(SET EXERCISE): Omit all pictures. Copy the rest of the material exactly.

(SUPPLIED INFORMATION):
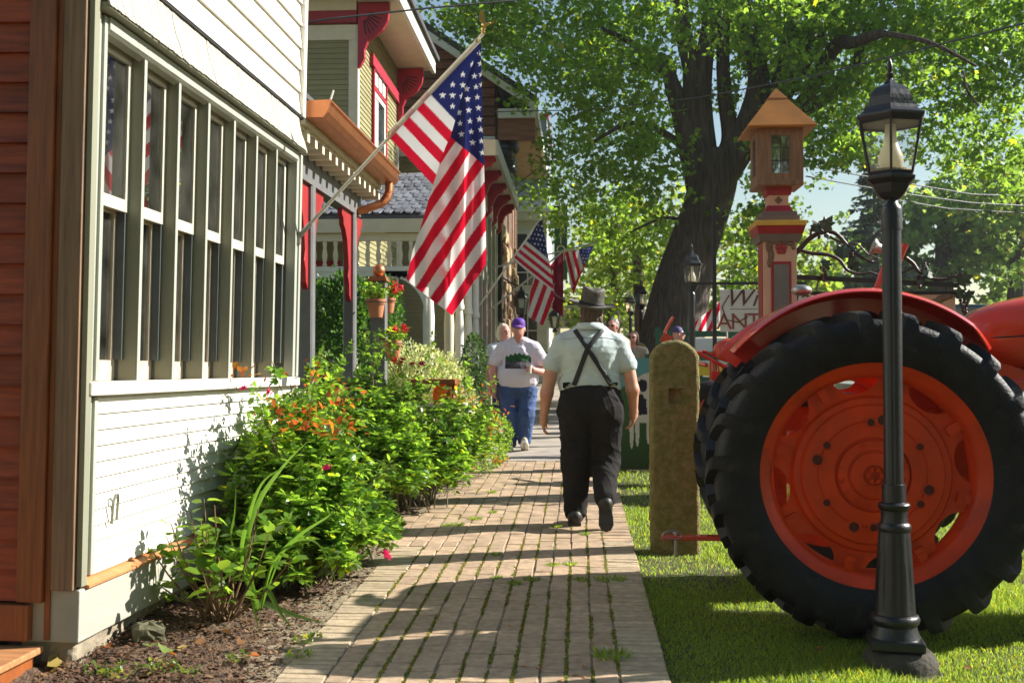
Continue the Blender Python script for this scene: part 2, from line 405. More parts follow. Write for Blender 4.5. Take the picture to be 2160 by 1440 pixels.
P = np.stack([rng.uniform(-2.25,-1.24,n), 4.1+rng.random(n)**1.6*8, np.zeros(n)],1)
P = P[(P[:,0] < -1.3+.05*np.sin(P[:,1]*6)) | (rng.random(n) < .05)]; P = P[~((P[:,1] > 7.5)&(P[:,1] < 9)&(P[:,0] > -1.8))]; n = len(P)
P[:,2] = SLOPE*P[:,1]+.004+.03*np.clip((-1.33-P[:,0])/.35,0,1)-.012
D = rand_dirs(n)*np.array([1,1,.25]); N = rand_dirs(n)*.5+np.array([0,0,1])
V, F, k = scatter(P, D, N, rng.uniform(.008,.034,n)**1.0, 'oval')
c = np.array([(.75,.5,.38),(1.5,1.1,.8),(.45,.32,.28),(1.9,1.55,1.15),(1.0,.6,.35)])[rng.choice(5,n,p=[.35,.25,.25,.08,.07])]*rng.uniform(.6,1.3,(n,1))
m_chip = leaf_mat('mulch_chip', (.12,.085,.055), (.1,.06,.03), .12, .8)
kind(obj('mulch_chips', fast_mesh('mulch_chips', V, F, m_chip, col=np.repeat(c,k,0)), bpy.data.objects['mulch_bed']), 'stuff')
# low ground cover and sprouts along the bed edge
m_sprout = leaf_mat('sprout_leaf', (.10,.19,.02), (.38,.52,.05), .5)
for px, py, n_, r_ in [(215,1418,50,.09),(235,1428,40,.06),(650,1350,60,.07),(630,1390,50,.06),(330,1415,90,.09),(820,1070,160,.10),(470,1300,30,.05),(250,1432,40,.07),(500,1395,30,.05),(395,1425,50,.06)]:
    g = ground_at(px, py); P = np.zeros((n_,3)); a = rng.uniform(0,6.28,n_); q = r_*np.sqrt(rng.random(n_)); P[:,0] = q*np.cos(a); P[:,1] = q*np.sin(a); P[:,2] = rng.random(n_)*.03
    V, F, k = scatter(P, rand_dirs(n_)+np.array([0,0,.5]), rand_dirs(n_)*.6+np.array([0,0,1]), rng.uniform(.012,.03,n_), 'oval')
    o = obj('weed_sprout', fast_mesh('weed_sprout', V, F, m_sprout, col=leaf_cols(n_,k,1,.4,.15)), None, (g.x,g.y,g.z))
    tag(o, 'low leafy green weed sprouting in the brown mulch bed', 'weed', 'weeds in the mulch bed')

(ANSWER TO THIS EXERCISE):
Continue the Blender Python script for this scene: part 2, from line 405. More parts follow. Write for Blender 4.5. Take the picture to be 2160 by 1440 pixels.
P = np.stack([rng.uniform(-2.25,-1.24,n), 4.1+rng.random(n)**1.6*8, np.zeros(n)],1)
P = P[(P[:,0] < -1.3+.05*np.sin(P[:,1]*6)) | (rng.random(n) < .05)]; P = P[~((P[:,1] > 7.5)&(P[:,1] < 9)&(P[:,0] > -1.8))]; n = len(P)
P[:,2] = SLOPE*P[:,1]+.004+.03*np.clip((-1.33-P[:,0])/.35,0,1)-.012
D = rand_dirs(n)*np.array([1,1,.25]); N = rand_dirs(n)*.5+np.array([0,0,1])
V, F, k = scatter(P, D, N, rng.uniform(.008,.034,n)**1.0, 'oval')
c = np.array([(.75,.5,.38),(1.5,1.1,.8),(.45,.32,.28),(1.9,1.55,1.15),(1.0,.6,.35)])[rng.choice(5,n,p=[.35,.25,.25,.08,.07])]*rng.uniform(.6,1.3,(n,1))
m_chip = leaf_mat('mulch_chip', (.12,.085,.055), (.1,.06,.03), .12, .8)
kind(obj('mulch_chips', fast_mesh('mulch_chips', V, F, m_chip, col=np.repeat(c,k,0)), bpy.data.objects['mulch_bed']), 'stuff')
# low ground cover and sprouts along the bed edge
m_sprout = leaf_mat('sprout_leaf', (.10,.19,.02), (.38,.52,.05), .5)
for px, py, n_, r_ in [(215,1418,50,.09),(235,1428,40,.06),(650,1350,60,.07),(630,1390,50,.06),(330,1415,90,.09),(820,1070,160,.10),(470,1300,30,.05),(250,1432,40,.07),(500,1395,30,.05),(395,1425,50,.06)]:
    g = ground_at(px, py); P = np.zeros((n_,3)); a = rng.uniform(0,6.28,n_); q = r_*np.sqrt(rng.random(n_)); P[:,0] = q*np.cos(a); P[:,1] = q*np.sin(a); P[:,2] = rng.random(n_)*.03
    V, F, k = scatter(P, rand_dirs(n_)+np.array([0,0,.5]), rand_dirs(n_)*.6+np.array([0,0,1]), rng.uniform(.012,.03,n_), 'oval')
    o = obj('weed_sprout', fast_mesh('weed_sprout', V, F, m_sprout, col=leaf_cols(n_,k,1,.4,.15)), None, (g.x,g.y,g.z))
    tag(o, 'low leafy green weed sprouting in the brown mulch bed', 'weed', 'weeds in the mulch bed')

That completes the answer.